The Realtime Preemption patch converts Linux into a fully preemptible kernel. The magic is done with:

  • Making in-kernel locking-primitives preemptible. (using spinlocks, a lock where the thread (=execution path of a program) simply waits in a loop (spins) repeatedly checking until the lock becomes available)
  • Critical sections in the Kernel are now preemptible. The creation of non-preemptible sections (in kernel) is still possible.
  • Implementing priority inheritance for in-kernel spinlocks and semaphores (semaphores can be thought of as really generic advisory locking mechanisms.

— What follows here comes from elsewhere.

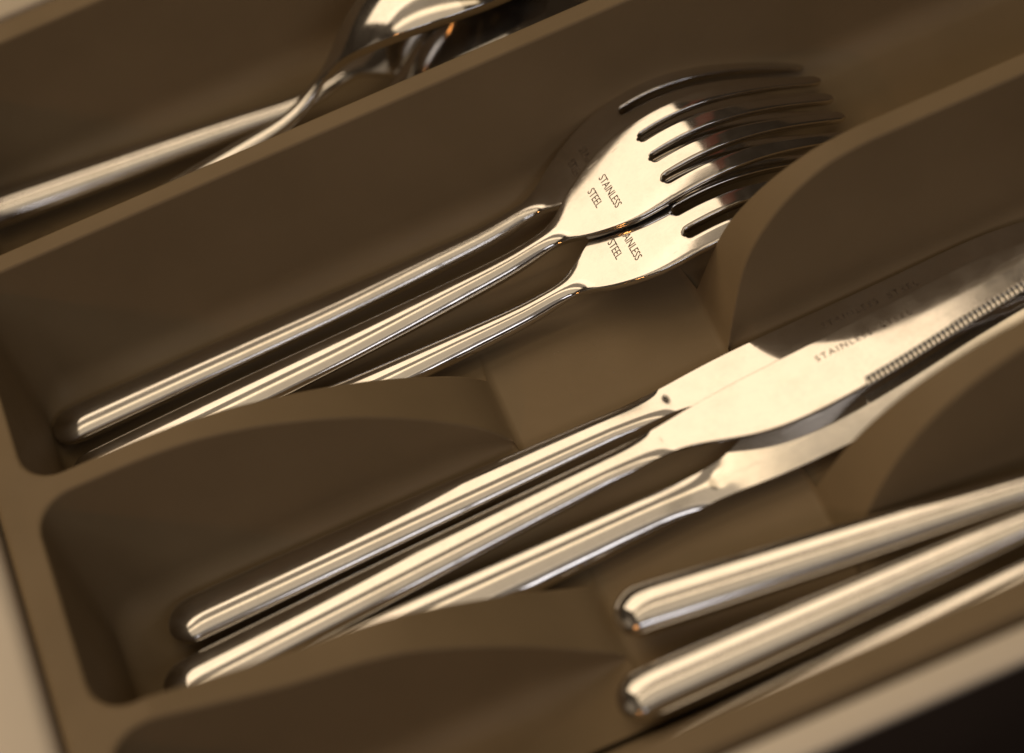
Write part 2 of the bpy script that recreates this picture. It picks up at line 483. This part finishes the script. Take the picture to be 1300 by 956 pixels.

You can use them to control access to files, shared memory, and, well, just about anything you want. The basic functionality of a semaphore is that you can either set it, check it, or wait until it clears then set it).
  • Converting interrupt handlers (points where Linux talks with the hardware, e.g the mainboard, CPU..) into preemptible kernel threads: The RT-Preempt patch treats soft interrupt handlers in kernel thread context, which is represented like a common userspace process (In Linux, the RAM is always divided into two areas: userspace, where the processes of the programs can run, and kernelspace, where the kernel and everything close to the hardware (e.g X-server) runs. However it is also possible to register an interrupt in kernel context.
  • Converting the old Linux timer API into separate infrastructures for high resolution kernel timers plus one for timeouts, leading to userspace POSIX timers with high resolution.

(see en.wikipedia.org/wiki/Real-time_computing)



grub will always boot into the last selected startup option. So when you start with e.g. a realtime kernel once, it will start into it automatically the next time when you (re)boot your machine. Same If you have windows/macos on your machine, it will boot the last entry that was chosen at prior boot.

Also, the grub selection menu is resembling the old behavior of having many entries in the same list and no sublists where kernels are hidden in.